Is there an interesting moment that sticks in your mind from the months you helped students with their DESIGN+ project?

The beautiful thing was that I just threw out an idea and it immediately started a geyser of ideas among the students. They were then long ahead of me in constructive ideas without me or any of my fellow lecturers having to intervene. The different perspectives – varying and yet working towards the same goal – were really very informative. Of course, sometimes they talked about unrealistic things, but that’s what we were there for, to always bring them at least partially back to earth (smile). And I found one other thing to be really interesting. I missed the very first meeting, where the students introduced themselves and the next one was already in full swing. I really enjoyed guessing in my mind who was studying what field, and what their focus was. It was not so easy to tell in the barrage of ideas (smile).

Can you imagine some of the researchers as new colleagues in your team?

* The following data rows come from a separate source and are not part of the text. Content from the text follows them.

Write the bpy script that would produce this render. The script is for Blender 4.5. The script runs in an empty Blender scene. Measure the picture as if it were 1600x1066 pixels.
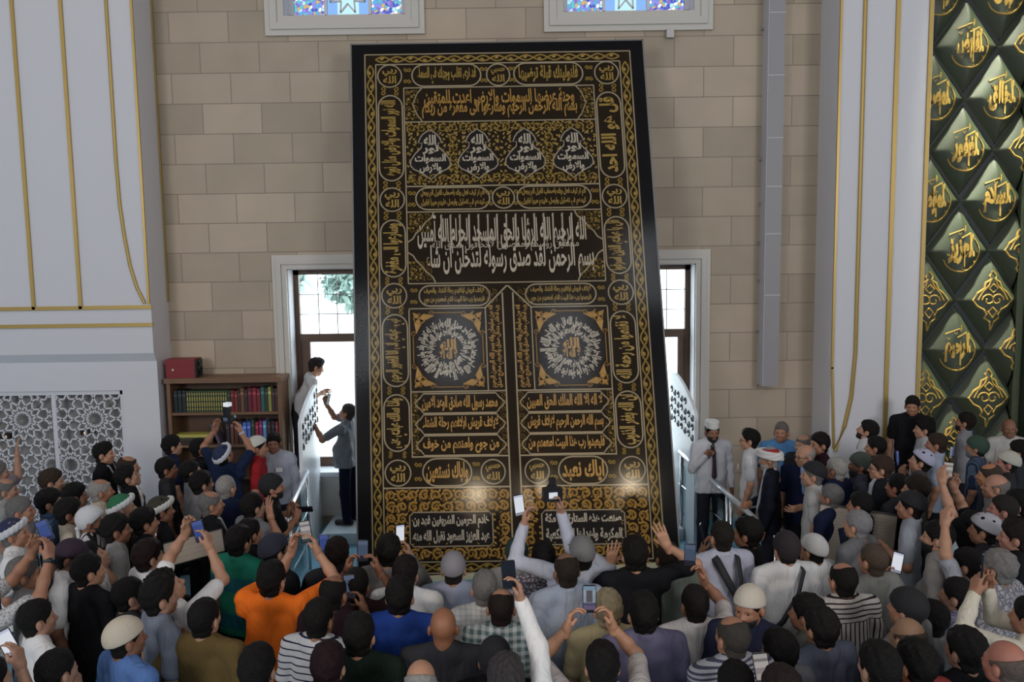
import bpy, math, random, unicodedata
import numpy as np
from math import sin, cos, pi, radians, atan2, sqrt
from mathutils import Matrix, Vector

SC = bpy.context.scene
COL = SC.collection

# ---------------------------------------------------------------- camera
CAM = np.array([0.0, 0.0, 3.8]); FPX = 1250.0
_p, _r = radians(5.7), radians(0.8)
FW = np.array([0, cos(_p), -sin(_p)])
_R0, _U0 = np.array([1.0, 0, 0]), np.array([0, sin(_p), cos(_p)])
RT = cos(_r) * _R0 - sin(_r) * _U0
UP = sin(_r) * _R0 + cos(_r) * _U0
cd = bpy.data.cameras.new('camera'); cam = bpy.data.objects.new('camera', cd); COL.objects.link(cam)
cd.sensor_width = 36.0; cd.lens = FPX / 1600 * 36.0; cd.clip_end = 200
cam.matrix_world = Matrix(((RT[0], UP[0], -FW[0], CAM[0]), (RT[1], UP[1], -FW[1], CAM[1]), (RT[2], UP[2], -FW[2], CAM[2]), (0, 0, 0, 1)))
SC.camera = cam

# ---------------------------------------------------------------- light and exposure
SC.view_settings.view_transform = 'Standard'; SC.view_settings.look = 'None'
SC.view_settings.gamma = 1.0; SC.view_settings.use_curve_mapping = False
SC.view_settings.exposure = -0.08
SC.cycles.max_bounces = 6; SC.cycles.diffuse_bounces = 3; SC.cycles.glossy_bounces = 3
SC.cycles.transparent_max_bounces = 12; SC.cycles.caustics_reflective = False; SC.cycles.caustics_refractive = False
SC.cycles.sample_clamp_indirect = 4.0
W = bpy.data.worlds.new('sky'); SC.world = W; W.use_nodes = True
W.node_tree.nodes['Background'].inputs[0].default_value = (0.80, 0.90, 1.0, 1)
W.node_tree.nodes['Background'].inputs[1].default_value = 6.0

def area(name, loc, target, sx, sy, power, color):
    l = bpy.data.lights.new(name, 'AREA'); l.shape = 'RECTANGLE'; l.size = sx; l.size_y = sy; l.energy = power; l.color = color
    o = bpy.data.objects.new(name, l); COL.objects.link(o); o.location = loc
    o.rotation_euler = (Vector(target) - Vector(loc)).to_track_quat('-Z', 'Y').to_euler(); return o

# daylight from the windows of the rear wall
for x, z in ((-5.1, 9.8), (-1.9, 9.6), (1.85, 9.4), (4.8, 12.2)):
    area('rear_window_daylight', (x, -6.7, z), (x * 0.5, 11, 5.0), 1.5, 3.6, 95, (0.86, 0.92, 1.0))
for x in (-8.6, 8.6):
    area('side_fill_light', (x, 1.5, 14.2), (x * 0.35, 9.5, 2.5), 4.5, 6, 195, (1.0, 0.96, 0.94))  # added overhead fill, set wide so the hanging does not mirror it
for x in (-8.2, 8.2):
    area('rear_corner_fill', (x, -6.6, 6.2), (x * 0.2, 7, 1.6), 4.0, 4.0, 800, (0.97, 0.96, 1.0))  # added fill to brighten the backs of the crowd
area('niche_top_beam', (6.5, 9.6, 12.6), (6.4, 11.1, 4.2), 1.0, 0.12, 27, (0.97, 1.0, 0.80)).data.spread = radians(13)  # unseen narrow beam from above, for the upper bevels of the diamonds
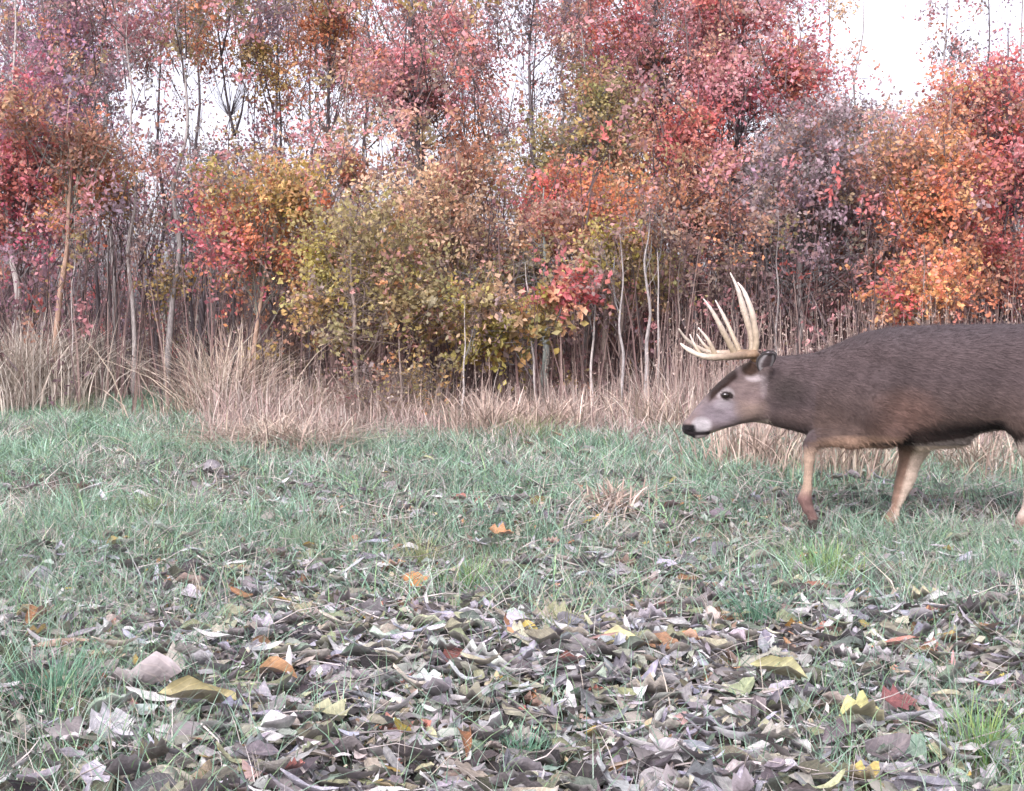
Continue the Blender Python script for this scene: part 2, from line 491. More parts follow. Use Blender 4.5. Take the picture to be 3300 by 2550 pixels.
# leaves that stand out in the photograph
for (x2, y2, s_, size, colour, azz, txx, lab) in [
        (1840, 1568, 8, .13, (.36, .35, .16), .2, .15, 'pale yellow lobed leaf lying among the grey leaves'),
        (890, 1265, 1, .12, (.42, .20, .08), .1, .5, 'curled orange brown leaf'),
        (1690, 1370, 2, .09, (.34, .19, .05), .6, .5, 'amber yellow leaf'),
        (1460, 1405, 3, .10, (.42, .2, .08), 2.4, .5, 'orange leaf with a green edge'),
        (1330, 1430, 0, .13, (.33, .31, .17), -.7, .6, 'long olive leaf lying tilted'),
        (1660, 1480, 4, .15, (.27, .26, .14), -.4, .5, 'dull yellow green folded leaf'),
        (1915, 1530, 9, .10, (.17, .07, .07), .3, .5, 'dull dark red leaf'),
        (960, 1315, 5, .07, (.42, .42, .33), .9, -.7, 'small pale green leaf'),
        (855, 1620, 6, .08, (.28, .22, .04), 1.5, .6, 'mustard leaf standing on edge'),
        (1660, 1630, 10, .10, (.40, .38, .34), .3, .4, 'pale beige lobed leaf'),
        (430, 1575, 3, .20, (.27, .24, .13), .1, .6, 'large olive brown leaf close to the camera'),
        (310, 1545, 2, .20, (.32, .28, .28), 2.9, .6, 'large grey leaf close to the camera'),
        (700, 1440, 5, .07, (.44, .46, .38), 1.3, -.8, 'small pale leaf standing on edge')]:
    x, y = ground_at2(x2, y2)
    Rm = rot(np.array([azz]), np.array([txx]), np.array([.15]), np.array([False]))[0]
    o = put_leaf(s_, x, y, float(gz(x, y)) + .055, size, Rm, colour)
    o['label'] = lab

# small torn scraps between the leaves
nf = 42000
fy = np.sqrt(rng.uniform(1.8 ** 2, 6.5 ** 2, nf)); fx = rng.uniform(-1, 1, nf) * (fy * .48 + 1.6)
kf = rng.uniform(0, 1, nf) < litter_density(fx, fy) + .1; fx, fy = fx[kf], fy[kf]; nf = len(fx)
V, T = flakes(np.stack([fx, fy, gz(fx, fy) + rng.uniform(.005, .05, nf)], 1), rng.uniform(.008, .034, nf))
A = Acc(); A.add(V, T, np.repeat(LIT[rng.choice(len(LIT), nf, p=LITP)] * .85 * rng.uniform(.5, 1.5, (nf, 1)), 4, 0))
tag(new_obj('leaf_scraps', A.mesh('leaf_scraps', M_litter), ground), None, None, None, 'stuff')

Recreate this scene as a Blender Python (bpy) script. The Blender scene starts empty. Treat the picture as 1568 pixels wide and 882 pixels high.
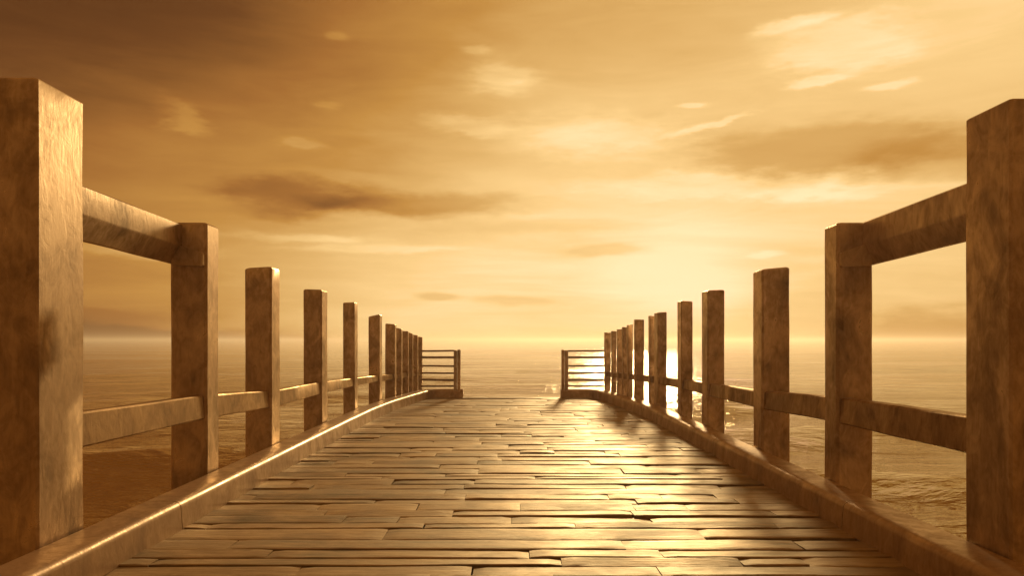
import bpy, bmesh, math, random
from mathutils import Vector, noise

SC = bpy.context.scene
COL = SC.collection
R = random.Random(7)

# ------------------------------------------------------------------ camera numbers
F = 1150.0            # focal length in photo pixels (photo is 1568 wide)
EYE = 1.235           # eye height above the deck
ZC = 0.18             # kerb height
CU, CV = 784.0, 521.0 # vanishing point of the pier in the photo

# ------------------------------------------------------------------ helpers
def link(o, parent=None):
    COL.objects.link(o)
    if parent: o.parent = parent
    return o

def empty(name, loc=(0, 0, 0)):
    o = bpy.data.objects.new(name, None)
    o.location = loc
    o.empty_display_size = 0.2
    return link(o)

def tag(o, label=None, cat=None, group=None, kind=None):
    if label: o['label'] = label
    if cat: o['category'] = cat
    if group: o['group'] = group
    if kind: o['kind'] = kind
    return o

def mesh_obj(name, verts, faces, mat, parent=None, smooth=True, sharp=35, loc=None):
    me = bpy.data.meshes.new(name)
    me.from_pydata([tuple(v) for v in verts], [], faces)
    bm = bmesh.new(); bm.from_mesh(me)
    bmesh.ops.recalc_face_normals(bm, faces=bm.faces[:])
    bm.to_mesh(me); bm.free()
    if smooth:
        for p in me.polygons: p.use_smooth = True
        me.set_sharp_from_angle(angle=math.radians(sharp))
    me.materials.append(mat)
    o = bpy.data.objects.new(name, me)
    if loc is not None:
        o.location = loc
    return link(o, parent)

def lerp(a, b, t): return a + (b - a) * t

def curve(pts, y):
    if y <= pts[0][0]: return pts[0][1]
    for (a, va), (b, vb) in zip(pts, pts[1:]):
        if y <= b:
            t = (y - a) / (b - a)
            return lerp(va, vb, t)
    return pts[-1][1]

XO = [(0, 2.40), (9.5, 2.40), (11.5, 2.385), (12.5, 2.345), (13.4, 2.28), (14.1, 2.20), (14.7, 2.13),
      (15.2, 2.07), (15.8, 1.99), (16.3, 1.93)]
def xo(y): return curve(XO, y)

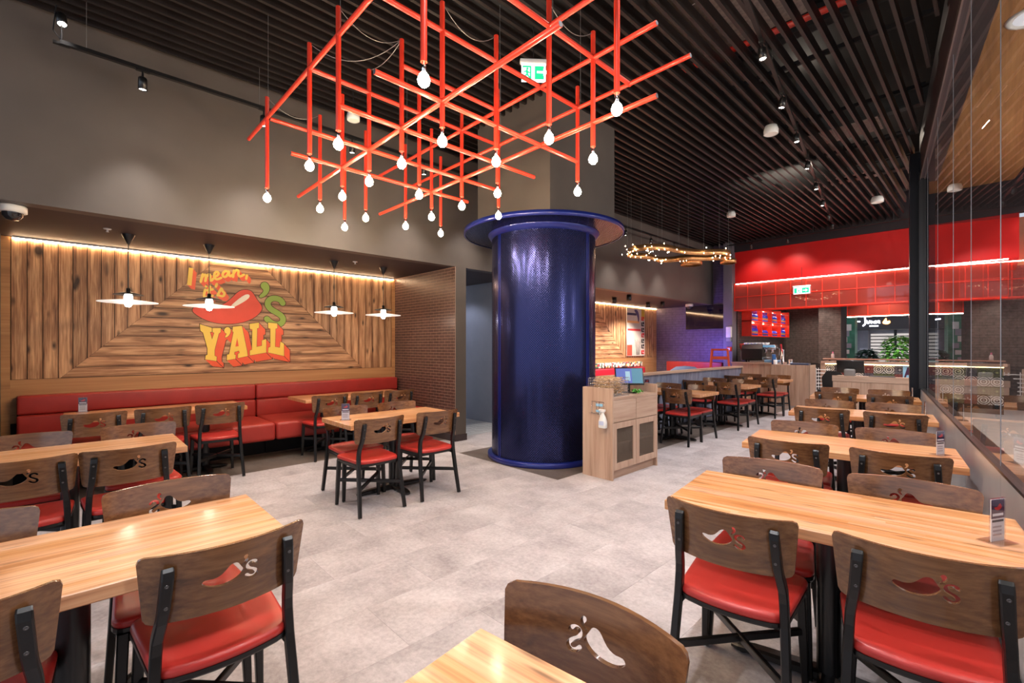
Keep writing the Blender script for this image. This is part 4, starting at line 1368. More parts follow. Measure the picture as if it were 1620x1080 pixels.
grid = [(6, 0), (4, 0), (3, 0), (6, 1), (5, 1), (7, 2), (4, 1), (6, 2), (3, 1), (6, 3), (4, 2), (5, 3), (6, 4), (2, 1), (4, 3), (2, 2), (3, 3), (4, 4), (1, 0), (1, 2), (1, 3), (2, 4), (0, 2)]
vt = MB().tube([(0, 0, 2.835 - 3.3), (0, 0, 3.63 - 3.3)], TR, 16).mesh('drop_tube', TUBERED)
sk = MB().lathe([(0.0, 2.775), (0.011, 2.775), (0.0115, 2.835), (0.0, 2.835)], 16).mesh('bulb_socket', CHROME)
bl = MB().lathe([(0, 2.712), (0.014, 2.716), (0.027, 2.73), (0.031, 2.748), (0.024, 2.77), (0.012, 2.785)], 18).mesh('bulb', glow('edison_bulb', (1.0, 0.78, 0.5), 230))
def pc(me, par, x, y, z):
    o = bpy.data.objects.new(me.name.split('.')[0], me); C.objects.link(o); o.parent = par; o.location = (x, y, z); return o
for i, j in grid:
    x, y = GX(i) - GX(3.5), GY(j) - GY(2)
    v = pc(vt, ch, x, y, 0)
    pc(sk, v, 0, 0, -3.3)
    pc(bl, v, 0, 0, -3.3)
for (i, j) in ((6, 0), (3, 0), (1, 2), (2, 4), (4, 4), (6, 3), (3, 3)):
    x, y = GX(i) - GX(3.5), GY(j) - GY(2)
    MB().tube([(x + 0.03, y, ZU - 3.3), (x + 0.03, y, CEIL - 3.3)], 0.002, 5).build('suspension_wire', WIRE, ch)
def sag(a, b_, s):
    return [(a[0] + (b_[0] - a[0]) * t, a[1] + (b_[1] - a[1]) * t, a[2] + (b_[2] - a[2]) * t - s * 4 * t * (1 - t)) for t in [k / 12 for k in range(13)]]
for a, b_, s in (((3, 0, 3.63), (3, 1, 3.63), 0.1), ((4, 0, 3.63), (3, 1, 3.63), 0.14), ((6, 0, 3.63), (6, 1, 3.63), 0.1), ((3, 1, 3.63), (4, 1, 3.63), 0.05), ((2, 1, 3.63), (2, 2, 3.63), 0.12), ((2, 2, 3.63), (3, 3, 3.63), 0.15), ((1, 2, 3.6), (1, 3, 3.63), 0.1)):
    q = sag((GX(a[0]) - GX(3.5), GY(a[1]) - GY(2), a[2] - 3.3), (GX(b_[0]) - GX(3.5), GY(b_[1]) - GY(2), b_[2] - 3.3), s)
    MB().tube(q, 0.0025, 5).build('cable', WIRE, ch)

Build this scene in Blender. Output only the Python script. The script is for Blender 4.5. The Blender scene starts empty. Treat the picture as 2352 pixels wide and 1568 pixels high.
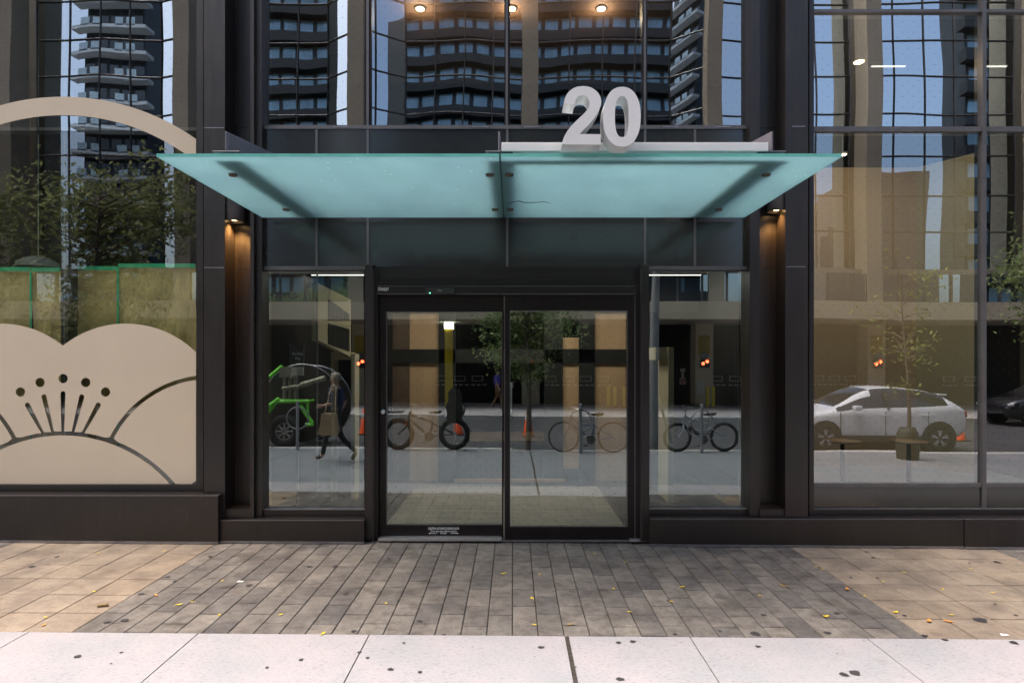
import bpy, bmesh, math, random
from mathutils import Vector, Matrix, Euler
random.seed(7)
PI = math.pi
R = math.radians
scene = bpy.context.scene
col = scene.collection
# ------------------------------------------------------------------ camera, sky, sun, exposure
CAMY = -6.94; CAMZ = 2.0; F = 1420.0; VX = 1178.0; VY = 831.0
cam_d = bpy.data.cameras.new('camera'); cam = bpy.data.objects.new('camera', cam_d); col.objects.link(cam)
cam.location = (0, CAMY, CAMZ); cam.rotation_euler = (R(90), 0, 0)
cam_d.sensor_width = 36.0; cam_d.lens = F / 2352.0 * 36.0
cam_d.shift_x = -0.00085; cam_d.shift_y = 0.020
cam_d.clip_start = 0.05; cam_d.clip_end = 2000
scene.camera = cam
SUN_EL, SUN_AZ = 66.0, 268.0
world = bpy.data.worlds.new("World"); scene.world = world; world.use_nodes = True
wn = world.node_tree; bg = wn.nodes['Background']
sky = wn.nodes.new('ShaderNodeTexSky'); sky.sky_type = 'NISHITA'; sky.sun_disc = False
sky.sun_elevation = R(SUN_EL); sky.sun_rotation = R(SUN_AZ); sky.air_density = 1.0; sky.dust_density = 6.5; sky.ozone_density = 1.0
wn.links.new(sky.outputs[0], bg.inputs[0]); bg.inputs[1].default_value = 0.15
sun_d = bpy.data.lights.new('sun', 'SUN'); sun_d.energy = 0.7; sun_d.angle = R(40); sun_d.color = (1.0, 0.97, 0.92)
sun = bpy.data.objects.new('sun', sun_d); col.objects.link(sun)
sun.rotation_euler = (0, -R(90 - SUN_EL), R(-4))      # broad soft light through cloud, high along the street
scene.view_settings.view_transform = 'Standard'; scene.view_settings.look = 'None'
scene.view_settings.exposure = 1.55; scene.view_settings.gamma = 1.0
cy = scene.cycles
cy.max_bounces = 10; cy.diffuse_bounces = 3; cy.glossy_bounces = 6; cy.transmission_bounces = 6; cy.transparent_max_bounces = 16
cy.caustics_reflective = False; cy.caustics_refractive = False; cy.sample_clamp_indirect = 6.0
cy.use_denoising = True
try: cy.denoiser = 'OPENIMAGEDENOISE'
except Exception: pass

# ------------------------------------------------------------------ helpers
def W(px, py, y=0.0):
    """point of the place whose pixel (2352 wide grid) is px,py, at depth y"""
    d = y - CAMY
    return ((px - VX) * d / F, CAMZ + (VY - py) * d / F)
def V(px, py, r):
    """same for something standing r metres in front of the facade (seen mirrored in the glass)"""
    d = r - CAMY
    return ((px - VX) * d / F, CAMZ + (VY - py) * d / F)
def gz(x): return -0.0075 * max(-12, min(12, x))
def origin(p):
    while p is not None and p.parent is not None: p = p.parent
    return Vector(p.location) if p is not None and not p.get('_local') else Vector((0, 0, 0))
def tag(o, label=None, cat=None, group=None, kind=None):
    if label: o['label'] = label
    if cat: o['category'] = cat
    if group: o['group'] = group
    if kind: o['kind'] = kind
    return o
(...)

I definitely can. I found the determination and even persistence that they devoted to the topic to be really pleasing, even though it was basically “just” a subject at school. But for students, something like this is just natural. Later, during the actual practical application, it will be up to the employer and supervisors to maintain that drive in their people to go all out. For myself, this is very important and I can’t well imagine working productively without it. And I’m lucky that my superiors are great at motivating me so I can do what I enjoy.